AIB to tell Oireachtas committee its cashless branch plan is 'off the agenda'

The AIB branch on Dame Street in Dublin. The bank's plans to go cashless have been abandoned. Picture: Conor Ó Mearáin /Collins
AIB will tell an Oireachtas committee today that its previous plans to make 70 branches cashless are now “off the agenda”.
The bank u-turned after a backlash to the plans during the summer. It will tell the Oireachtas Finance Committee that it was “proven wrong” that its plans would meet customers’ “cash needs and expectations”.
Permanent TSB, meanwhile, will tell the committee it has “no plans to make any changes to our current model of providing cash services to customers”.
It will also say that, despite a shifting model of offering banking services, it “doesn’t have to mean that branches should disappear”.

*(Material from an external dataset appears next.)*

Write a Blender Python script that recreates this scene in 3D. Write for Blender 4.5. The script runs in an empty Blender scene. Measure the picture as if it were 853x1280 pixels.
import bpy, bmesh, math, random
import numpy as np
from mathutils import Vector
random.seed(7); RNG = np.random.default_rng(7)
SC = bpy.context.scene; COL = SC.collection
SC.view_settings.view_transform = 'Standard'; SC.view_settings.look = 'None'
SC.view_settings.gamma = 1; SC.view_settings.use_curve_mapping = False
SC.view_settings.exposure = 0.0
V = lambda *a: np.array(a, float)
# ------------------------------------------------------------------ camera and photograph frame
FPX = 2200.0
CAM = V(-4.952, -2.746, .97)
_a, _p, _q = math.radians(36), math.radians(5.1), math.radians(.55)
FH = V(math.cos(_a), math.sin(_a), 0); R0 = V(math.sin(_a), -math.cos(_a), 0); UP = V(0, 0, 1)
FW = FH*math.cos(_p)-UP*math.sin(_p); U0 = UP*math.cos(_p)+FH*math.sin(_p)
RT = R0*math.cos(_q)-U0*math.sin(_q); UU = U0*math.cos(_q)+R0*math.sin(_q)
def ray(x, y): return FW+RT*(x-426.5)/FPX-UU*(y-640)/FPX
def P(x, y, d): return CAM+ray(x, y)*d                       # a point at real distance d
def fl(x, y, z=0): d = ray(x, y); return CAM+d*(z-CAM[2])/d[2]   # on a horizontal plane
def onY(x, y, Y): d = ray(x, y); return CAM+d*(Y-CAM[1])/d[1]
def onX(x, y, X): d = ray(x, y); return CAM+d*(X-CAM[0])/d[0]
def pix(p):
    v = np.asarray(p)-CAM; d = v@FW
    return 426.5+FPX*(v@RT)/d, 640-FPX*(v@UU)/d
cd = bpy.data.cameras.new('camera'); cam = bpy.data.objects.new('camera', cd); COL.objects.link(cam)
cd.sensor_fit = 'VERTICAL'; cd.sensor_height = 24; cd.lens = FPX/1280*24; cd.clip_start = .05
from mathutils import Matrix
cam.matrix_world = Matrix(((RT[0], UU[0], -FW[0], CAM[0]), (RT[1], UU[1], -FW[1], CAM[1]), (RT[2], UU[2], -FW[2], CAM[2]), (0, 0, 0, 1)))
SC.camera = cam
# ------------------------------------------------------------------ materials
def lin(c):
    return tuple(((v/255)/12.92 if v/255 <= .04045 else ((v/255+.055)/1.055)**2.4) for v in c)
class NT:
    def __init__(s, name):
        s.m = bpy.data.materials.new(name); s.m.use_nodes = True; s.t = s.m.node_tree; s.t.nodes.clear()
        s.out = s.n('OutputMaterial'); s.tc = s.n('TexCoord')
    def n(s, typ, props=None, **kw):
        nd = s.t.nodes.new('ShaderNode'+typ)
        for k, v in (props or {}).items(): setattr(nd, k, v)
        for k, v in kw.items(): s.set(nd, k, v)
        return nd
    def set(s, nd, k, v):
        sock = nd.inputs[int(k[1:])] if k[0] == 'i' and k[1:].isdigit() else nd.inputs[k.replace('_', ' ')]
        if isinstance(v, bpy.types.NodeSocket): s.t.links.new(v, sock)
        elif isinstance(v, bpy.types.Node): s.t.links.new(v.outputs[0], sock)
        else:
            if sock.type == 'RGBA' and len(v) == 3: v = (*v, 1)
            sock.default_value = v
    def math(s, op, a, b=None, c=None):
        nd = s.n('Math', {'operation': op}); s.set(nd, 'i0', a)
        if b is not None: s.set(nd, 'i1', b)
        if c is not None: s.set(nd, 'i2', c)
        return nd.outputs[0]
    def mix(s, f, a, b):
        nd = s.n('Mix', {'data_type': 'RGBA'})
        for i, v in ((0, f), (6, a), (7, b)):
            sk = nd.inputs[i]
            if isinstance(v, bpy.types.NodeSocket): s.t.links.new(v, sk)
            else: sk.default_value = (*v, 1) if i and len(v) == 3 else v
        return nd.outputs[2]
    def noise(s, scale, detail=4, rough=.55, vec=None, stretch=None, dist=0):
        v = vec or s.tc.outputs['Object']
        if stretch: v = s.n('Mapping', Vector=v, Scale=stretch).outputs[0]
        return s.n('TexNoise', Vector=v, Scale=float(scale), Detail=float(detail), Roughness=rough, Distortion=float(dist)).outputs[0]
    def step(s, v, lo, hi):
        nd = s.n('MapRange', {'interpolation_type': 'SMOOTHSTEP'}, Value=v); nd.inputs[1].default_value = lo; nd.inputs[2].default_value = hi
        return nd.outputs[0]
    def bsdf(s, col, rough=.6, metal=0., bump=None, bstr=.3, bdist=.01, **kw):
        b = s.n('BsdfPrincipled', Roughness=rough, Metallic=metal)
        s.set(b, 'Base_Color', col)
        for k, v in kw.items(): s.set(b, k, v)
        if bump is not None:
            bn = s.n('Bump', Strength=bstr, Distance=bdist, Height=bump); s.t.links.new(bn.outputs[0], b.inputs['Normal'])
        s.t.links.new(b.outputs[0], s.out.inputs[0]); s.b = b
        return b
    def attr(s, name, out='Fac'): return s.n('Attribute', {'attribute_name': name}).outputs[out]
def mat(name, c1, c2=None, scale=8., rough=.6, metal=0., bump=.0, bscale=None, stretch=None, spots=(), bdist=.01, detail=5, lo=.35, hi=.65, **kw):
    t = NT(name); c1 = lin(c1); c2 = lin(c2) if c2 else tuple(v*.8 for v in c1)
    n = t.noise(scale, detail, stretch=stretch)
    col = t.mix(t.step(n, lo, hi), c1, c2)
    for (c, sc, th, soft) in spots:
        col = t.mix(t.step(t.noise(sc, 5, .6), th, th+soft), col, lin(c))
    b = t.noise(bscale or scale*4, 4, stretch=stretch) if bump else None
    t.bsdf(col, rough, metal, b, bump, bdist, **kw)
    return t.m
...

Bank of Ireland will also address the committee. It will provide detail on supporting Ukrainians who need banking services, including guidance on transferring assets.
“We have hired more than 30 people, over half of whom are themselves displaced from Ukraine due to the Russian invasion, to support Ukrainian refugees to open accounts,” the bank will say.
“Bank of Ireland has opened over 4,000 accounts to date for displaced Ukrainians.”
A key issue currently facing Ireland’s retail banks is the exit of Ulster Bank and KBC from the market, which requires the mass migration of hundreds of thousands of customers to alternate accounts.
AIB will tell the committee that it has already opened 205,000 new accounts this year, a 110% increase on the same period last year.
“The unprecedented transition of almost one million current and deposit accounts, involving many millions of direct debits and standing orders, involves huge disruption for customers,” it will say.
PTSB has taken on “tens of thousands” of customers from the exiting banks who have switched over, and said it has put in place a number of approaches to deal with the challenge of taking on so many new customers in a relatively short space of time.
“We believe we are now seeing real traction in this regard. We have opened over 70,000 current accounts year to date.”
Bank of Ireland will tell the committee it has “scaled-up” significantly to meet the challenge, with an additional 655 resources across a number of teams.
“This has helped Bank of Ireland open the same number of personal current accounts in the first six months of 2022 as it did for the whole of 2021,” it said.